Abdul Rahman, who became a Christian in the 1990s while working for an aid group in neighboring Pakistan, might be freed as soon as Monday, an official said.
Muslim extremists had demanded death for Rahman, branding him an apostate for rejecting Islam, and warned Sunday that the court decision would touch off protests across this religiously conservative country. Some clerics had previously vowed to incite Afghans to kill Rahman if he was released.
Rahman was moved on Friday to the notorious, high-security Policharki Prison outside the capital after inmates at a jail in central Kabul threatened him, according to Gen. Shahmir Amirpur, the warden.
Authorities have barred journalists from seeing Rahman. Policharki houses some 2,000 inmates, including about 350 Taliban and al-Qaeda militants.
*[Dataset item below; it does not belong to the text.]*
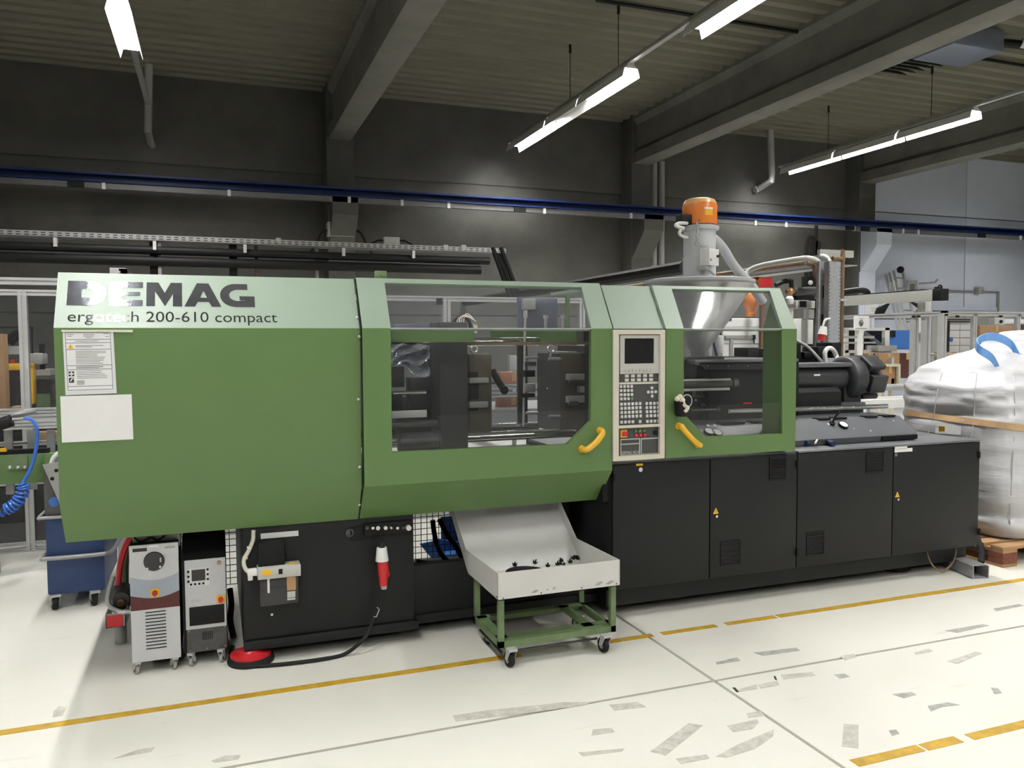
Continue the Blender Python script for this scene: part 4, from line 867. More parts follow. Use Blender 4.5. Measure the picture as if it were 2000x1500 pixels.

Amirpur said Rahman had been asking guards for a Bible but they had none to give him.
"He looks very calm. But he keeps saying he is hearing voices," Amirpur said.
A senior guard said inmates and many guards had not been told of Rahman's identity because of fears they might attack him. Rahman was in solitary confinement in a tiny concrete cell next to a senior prison guard's office.
Amirpur vouched for the prisoner's safety. "We are watching him constantly," he said. "This is a very sensitive case, so he needs high security."
Rahman's prosecution set off an outcry in the United States and other nations that helped oust the hard-line Taliban regime in late 2001 and provide aid and military support for Afghan President Hamid Karzai. President Bush and others insisted that Afghanistan should act to protect personal beliefs.
A Supreme Court spokesman, Abdul Wakil Omeri, said the case had been dismissed because of "problems with the prosecutors' evidence." He said several of Rahman's relatives testified that he was mentally unstable and prosecutors would have to decide if he was mentally fit to stand trial.
Another Afghan official closely involved with the case said the court ruled that there was insufficient evidence and returned the case to prosecutors for further investigation. But he said Rahman would be released in the meantime.